Jihad stated that the legal format of these contracts needs to be consistent with those concluded by the Oil Ministry.

The Iraqi official explained that compliance with laws is necessary to expedite oil exports through Ceyhan.

The Turkish Ambassador to Iraq, Ali Reza Gunay, announced last week that his country is ready to resume oil exports from Iraqi Kurdistan.

Gunay made the remarks during his meeting with Masrour Barzani, the Prime Minister of the Kurdistan Regional Government (KRG), according to a statement released by the KRG.

On November 12, Iraqi Oil Minister Hayan Abdul-Ghani announced that an agreement would be reached with the KRG, oil companies, and Ankara to resume oil exports from Iraq to Turkey.

During that time, Abdul-Ghani and his team visited Erbil to meet with the Prime Minister of Iraqi Kurdistan.
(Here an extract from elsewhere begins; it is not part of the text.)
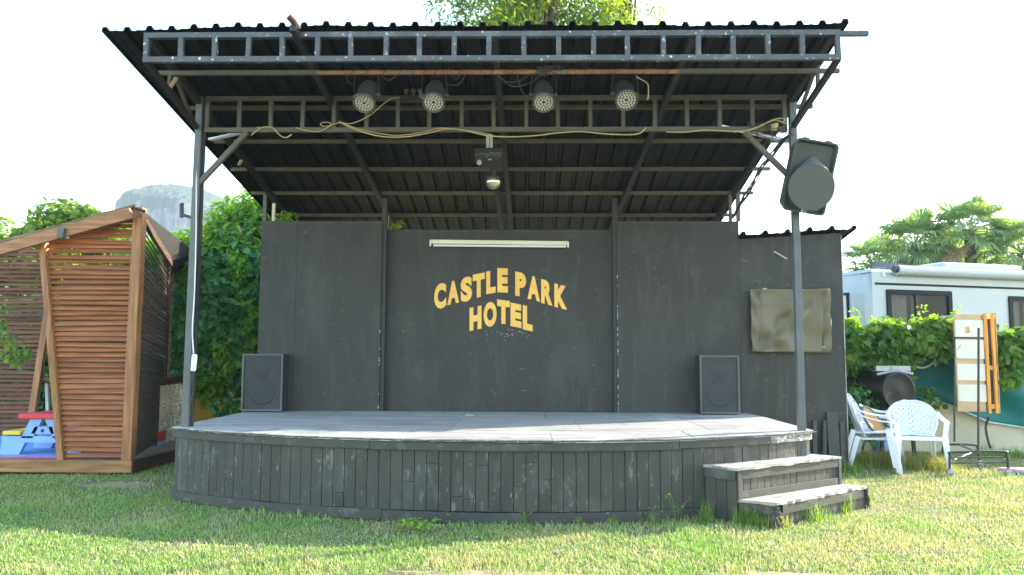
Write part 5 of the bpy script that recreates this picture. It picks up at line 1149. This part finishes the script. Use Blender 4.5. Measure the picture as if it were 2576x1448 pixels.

The meeting was held to address the pressing issue of halted oil exports that had been suspended for several months. The Iraqi Ministry of Oil released a statement regarding the meeting.

On March 25, Turkey halted the transportation of Kurdistan’s oil to the port of Ceyhan. This decision was made after an international arbitration ruling that required Ankara to compensate Baghdad for violating the 1973 pipeline agreement. The violation was due to Ankara allowing the export of the region’s oil without Baghdad’s approval between 2014 and 2018.